When speaking of a digital twin, we usually think of a computerized, virtual counterpart to a device or process in the real world, allowing us to study and predict its performance under varying (operating) conditions. In filtration, a classical application is the computer-aided optimization of the design of a filter medium or element to reduce time and cost spent on the building and testing of prototypes.

The relevance of such a digital twin for the prediction of the filter lifetime can be seen by the many works devoted to the simulation of flow and filtration from the microscopic length scale of the nonwoven to the macroscopic scale of the element. In the context of the fourth industrial revolution (industry 4.0), digital twins interacting with the real filter device through data exchange (will) play an important role, because they offer very interesting possibilities such as predictive maintenance, automatization of optimal operation and many more.

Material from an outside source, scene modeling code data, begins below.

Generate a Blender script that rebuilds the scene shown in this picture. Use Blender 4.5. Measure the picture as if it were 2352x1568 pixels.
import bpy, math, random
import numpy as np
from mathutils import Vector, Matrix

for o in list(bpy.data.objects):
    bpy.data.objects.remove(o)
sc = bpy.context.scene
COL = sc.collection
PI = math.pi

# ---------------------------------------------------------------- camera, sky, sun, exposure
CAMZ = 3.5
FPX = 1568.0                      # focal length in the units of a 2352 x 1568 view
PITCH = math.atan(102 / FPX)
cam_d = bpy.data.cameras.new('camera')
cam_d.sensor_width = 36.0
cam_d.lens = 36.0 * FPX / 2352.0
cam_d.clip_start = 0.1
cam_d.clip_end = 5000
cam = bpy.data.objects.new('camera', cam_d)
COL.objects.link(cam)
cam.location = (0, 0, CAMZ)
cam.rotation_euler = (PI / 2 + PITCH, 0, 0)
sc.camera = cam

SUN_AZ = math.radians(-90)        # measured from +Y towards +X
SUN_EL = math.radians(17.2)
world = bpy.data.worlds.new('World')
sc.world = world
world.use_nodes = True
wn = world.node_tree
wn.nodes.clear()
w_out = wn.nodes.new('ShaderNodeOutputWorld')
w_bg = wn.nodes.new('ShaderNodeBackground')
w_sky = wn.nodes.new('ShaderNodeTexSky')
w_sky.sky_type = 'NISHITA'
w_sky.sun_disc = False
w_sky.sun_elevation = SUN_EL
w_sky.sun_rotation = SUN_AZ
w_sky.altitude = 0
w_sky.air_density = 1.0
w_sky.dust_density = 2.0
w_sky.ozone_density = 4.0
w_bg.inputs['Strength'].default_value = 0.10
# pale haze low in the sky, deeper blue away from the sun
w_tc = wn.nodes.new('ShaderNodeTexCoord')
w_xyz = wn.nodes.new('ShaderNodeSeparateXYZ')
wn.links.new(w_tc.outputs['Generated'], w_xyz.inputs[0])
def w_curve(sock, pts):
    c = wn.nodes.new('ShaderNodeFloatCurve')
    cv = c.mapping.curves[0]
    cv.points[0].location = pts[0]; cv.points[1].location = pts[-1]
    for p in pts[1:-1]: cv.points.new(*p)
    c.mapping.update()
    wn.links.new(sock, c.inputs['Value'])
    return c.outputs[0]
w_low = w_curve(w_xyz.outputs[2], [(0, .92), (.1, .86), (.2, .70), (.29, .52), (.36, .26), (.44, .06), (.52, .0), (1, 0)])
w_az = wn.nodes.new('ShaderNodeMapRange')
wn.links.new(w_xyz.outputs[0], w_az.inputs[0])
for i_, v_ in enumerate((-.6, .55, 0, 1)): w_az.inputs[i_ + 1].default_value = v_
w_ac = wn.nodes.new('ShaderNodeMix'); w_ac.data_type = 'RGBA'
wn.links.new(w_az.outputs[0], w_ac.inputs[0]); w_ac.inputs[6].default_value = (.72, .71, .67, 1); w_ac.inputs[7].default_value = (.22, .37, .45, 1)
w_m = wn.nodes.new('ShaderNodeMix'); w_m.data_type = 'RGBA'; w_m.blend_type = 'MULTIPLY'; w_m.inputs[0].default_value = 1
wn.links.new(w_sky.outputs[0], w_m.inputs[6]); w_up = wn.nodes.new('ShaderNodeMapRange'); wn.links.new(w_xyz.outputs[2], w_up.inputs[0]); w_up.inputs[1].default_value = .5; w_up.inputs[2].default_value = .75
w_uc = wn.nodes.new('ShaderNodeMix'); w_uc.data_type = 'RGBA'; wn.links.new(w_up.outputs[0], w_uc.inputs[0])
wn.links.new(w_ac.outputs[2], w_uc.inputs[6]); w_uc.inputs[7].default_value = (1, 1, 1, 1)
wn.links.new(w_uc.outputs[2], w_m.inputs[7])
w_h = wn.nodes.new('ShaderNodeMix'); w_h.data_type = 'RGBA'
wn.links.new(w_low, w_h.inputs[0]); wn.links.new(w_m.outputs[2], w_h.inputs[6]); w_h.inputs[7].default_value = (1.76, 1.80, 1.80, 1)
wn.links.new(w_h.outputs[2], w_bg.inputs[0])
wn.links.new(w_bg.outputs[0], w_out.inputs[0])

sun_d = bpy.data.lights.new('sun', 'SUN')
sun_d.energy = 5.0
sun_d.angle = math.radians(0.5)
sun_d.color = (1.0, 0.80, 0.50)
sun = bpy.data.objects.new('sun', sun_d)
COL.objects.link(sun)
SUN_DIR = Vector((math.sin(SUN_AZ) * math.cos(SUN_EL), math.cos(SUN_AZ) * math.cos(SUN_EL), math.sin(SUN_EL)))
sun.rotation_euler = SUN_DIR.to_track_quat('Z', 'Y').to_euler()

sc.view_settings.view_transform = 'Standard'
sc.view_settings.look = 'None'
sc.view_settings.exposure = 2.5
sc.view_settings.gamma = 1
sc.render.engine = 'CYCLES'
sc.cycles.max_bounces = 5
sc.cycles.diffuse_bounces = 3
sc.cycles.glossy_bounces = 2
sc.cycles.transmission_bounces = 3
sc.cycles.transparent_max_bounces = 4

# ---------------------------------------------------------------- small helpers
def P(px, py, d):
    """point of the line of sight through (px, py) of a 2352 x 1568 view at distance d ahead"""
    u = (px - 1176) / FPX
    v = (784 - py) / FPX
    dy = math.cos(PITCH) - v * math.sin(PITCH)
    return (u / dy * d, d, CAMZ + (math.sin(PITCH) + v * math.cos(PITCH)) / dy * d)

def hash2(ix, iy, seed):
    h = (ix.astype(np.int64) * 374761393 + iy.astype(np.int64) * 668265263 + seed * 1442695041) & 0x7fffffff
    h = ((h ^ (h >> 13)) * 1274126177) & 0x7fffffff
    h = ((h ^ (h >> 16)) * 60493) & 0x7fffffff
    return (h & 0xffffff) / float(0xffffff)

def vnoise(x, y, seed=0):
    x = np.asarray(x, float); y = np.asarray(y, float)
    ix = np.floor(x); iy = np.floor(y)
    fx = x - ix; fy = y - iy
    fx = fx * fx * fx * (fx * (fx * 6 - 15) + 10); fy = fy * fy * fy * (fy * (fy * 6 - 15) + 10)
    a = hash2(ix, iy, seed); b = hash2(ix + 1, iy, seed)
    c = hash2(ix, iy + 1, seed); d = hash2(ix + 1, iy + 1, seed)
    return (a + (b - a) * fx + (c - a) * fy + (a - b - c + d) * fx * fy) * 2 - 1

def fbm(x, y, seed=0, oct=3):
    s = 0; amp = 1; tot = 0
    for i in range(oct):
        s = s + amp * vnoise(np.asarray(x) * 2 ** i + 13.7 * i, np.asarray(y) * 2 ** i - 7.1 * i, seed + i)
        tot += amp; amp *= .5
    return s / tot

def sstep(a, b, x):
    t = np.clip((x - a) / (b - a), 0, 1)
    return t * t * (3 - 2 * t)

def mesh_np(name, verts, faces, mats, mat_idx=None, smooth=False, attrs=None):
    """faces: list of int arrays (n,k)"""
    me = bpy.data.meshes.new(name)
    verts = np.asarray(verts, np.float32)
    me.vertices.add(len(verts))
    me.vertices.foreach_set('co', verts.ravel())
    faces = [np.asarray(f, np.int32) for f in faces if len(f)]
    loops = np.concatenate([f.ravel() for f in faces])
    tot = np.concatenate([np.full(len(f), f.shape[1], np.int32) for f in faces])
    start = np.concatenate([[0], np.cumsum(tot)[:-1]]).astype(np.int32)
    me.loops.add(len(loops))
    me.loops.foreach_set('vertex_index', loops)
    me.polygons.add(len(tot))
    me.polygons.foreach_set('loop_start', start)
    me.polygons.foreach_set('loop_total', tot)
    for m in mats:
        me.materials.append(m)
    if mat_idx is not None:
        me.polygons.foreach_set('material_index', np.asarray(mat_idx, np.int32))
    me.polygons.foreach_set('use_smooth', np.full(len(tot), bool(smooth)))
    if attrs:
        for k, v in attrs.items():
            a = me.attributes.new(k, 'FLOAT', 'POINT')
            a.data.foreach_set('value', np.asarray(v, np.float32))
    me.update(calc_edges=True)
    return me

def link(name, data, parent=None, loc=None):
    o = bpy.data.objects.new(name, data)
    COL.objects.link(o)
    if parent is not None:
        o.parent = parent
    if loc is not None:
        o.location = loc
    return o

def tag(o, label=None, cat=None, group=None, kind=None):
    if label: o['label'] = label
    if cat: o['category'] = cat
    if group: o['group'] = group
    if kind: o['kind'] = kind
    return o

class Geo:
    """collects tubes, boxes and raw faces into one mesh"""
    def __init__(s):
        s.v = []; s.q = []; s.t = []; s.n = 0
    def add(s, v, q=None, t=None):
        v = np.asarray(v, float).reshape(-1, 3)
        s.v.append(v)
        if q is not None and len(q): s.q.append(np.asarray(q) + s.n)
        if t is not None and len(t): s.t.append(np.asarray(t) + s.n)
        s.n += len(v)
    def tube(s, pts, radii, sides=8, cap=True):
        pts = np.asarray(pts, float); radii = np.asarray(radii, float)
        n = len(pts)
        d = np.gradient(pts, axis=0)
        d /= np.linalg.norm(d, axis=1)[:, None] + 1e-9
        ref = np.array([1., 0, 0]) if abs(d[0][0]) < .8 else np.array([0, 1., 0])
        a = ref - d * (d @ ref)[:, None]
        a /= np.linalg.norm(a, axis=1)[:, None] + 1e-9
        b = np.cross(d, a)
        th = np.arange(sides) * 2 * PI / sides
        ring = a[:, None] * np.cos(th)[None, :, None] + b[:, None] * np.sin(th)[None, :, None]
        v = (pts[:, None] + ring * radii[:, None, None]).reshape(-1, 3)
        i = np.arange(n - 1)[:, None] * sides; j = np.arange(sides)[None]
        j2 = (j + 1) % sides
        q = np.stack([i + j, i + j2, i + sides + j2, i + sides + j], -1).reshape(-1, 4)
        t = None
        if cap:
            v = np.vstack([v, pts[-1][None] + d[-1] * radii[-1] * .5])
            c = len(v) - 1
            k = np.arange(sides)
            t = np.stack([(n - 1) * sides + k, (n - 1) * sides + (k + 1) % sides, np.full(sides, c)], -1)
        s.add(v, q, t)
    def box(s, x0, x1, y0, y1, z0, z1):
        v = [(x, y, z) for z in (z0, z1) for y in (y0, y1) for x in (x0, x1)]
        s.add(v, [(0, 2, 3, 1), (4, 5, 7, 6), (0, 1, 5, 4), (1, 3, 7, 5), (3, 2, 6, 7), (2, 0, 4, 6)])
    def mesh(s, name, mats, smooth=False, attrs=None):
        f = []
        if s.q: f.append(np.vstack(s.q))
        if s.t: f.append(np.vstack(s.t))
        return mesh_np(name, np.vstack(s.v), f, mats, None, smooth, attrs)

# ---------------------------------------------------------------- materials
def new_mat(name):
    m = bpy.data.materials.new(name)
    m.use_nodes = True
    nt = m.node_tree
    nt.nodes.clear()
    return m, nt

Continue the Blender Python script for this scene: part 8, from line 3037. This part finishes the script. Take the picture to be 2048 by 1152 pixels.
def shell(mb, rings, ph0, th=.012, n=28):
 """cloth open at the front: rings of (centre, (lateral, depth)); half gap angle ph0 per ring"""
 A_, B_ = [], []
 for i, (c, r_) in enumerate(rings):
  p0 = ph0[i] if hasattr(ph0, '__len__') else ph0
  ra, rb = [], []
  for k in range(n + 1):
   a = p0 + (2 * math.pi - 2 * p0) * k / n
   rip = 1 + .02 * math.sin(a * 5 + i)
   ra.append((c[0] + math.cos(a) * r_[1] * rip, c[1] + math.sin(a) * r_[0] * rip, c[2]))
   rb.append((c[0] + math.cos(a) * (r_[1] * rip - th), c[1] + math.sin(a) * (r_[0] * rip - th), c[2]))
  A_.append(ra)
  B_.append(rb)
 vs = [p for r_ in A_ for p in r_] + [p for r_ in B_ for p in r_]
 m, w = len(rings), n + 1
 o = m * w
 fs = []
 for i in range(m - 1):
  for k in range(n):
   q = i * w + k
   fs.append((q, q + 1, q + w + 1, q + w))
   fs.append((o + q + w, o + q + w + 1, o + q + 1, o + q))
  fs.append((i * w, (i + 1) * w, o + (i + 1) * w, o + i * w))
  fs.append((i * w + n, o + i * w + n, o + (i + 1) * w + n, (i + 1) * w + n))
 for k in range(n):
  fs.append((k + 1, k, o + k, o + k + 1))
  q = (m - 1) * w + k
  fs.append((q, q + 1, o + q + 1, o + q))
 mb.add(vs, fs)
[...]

Obviously, a digital twin must reflect the relevant properties of the real device and therefore, one of the challenges is to identify what is relevant such that the required computational resources do not prevent a beneficial use. In this talk, we look at improving digital twins of filter elements by taking a more integrated approach with the focus on the filter media. More precisely, we consider a “chain” of digital twins, representing different stages the filter medium goes through: From “birth” (fiber laydown process), over “formation” (e.g. pleating) to “professional life” (operation in the filter element).

The material property of major interest is the (non-)uniformity of the distribution of the fiber volume fraction. The fiber laydown process determines how “cloudy” the filter nonwoven will be, which influences the filtration efficiency of the flat sheet material. The pleating creates regions of compacted nonwoven material, where the flow resistance and filtration properties can differ significantly from the flat sheet. And in contrast to a quite common assumption of computer models, filter media are not rigid bodies, but they deform under the pressure of the fluid flow. Depending on the (operating) conditions, these deformations cannot be neglected in the digital twin of the filter element.

The talk presents examples of these digital twins together with the underlying models and algorithmic aspects. We will also discuss open questions and future perspectives.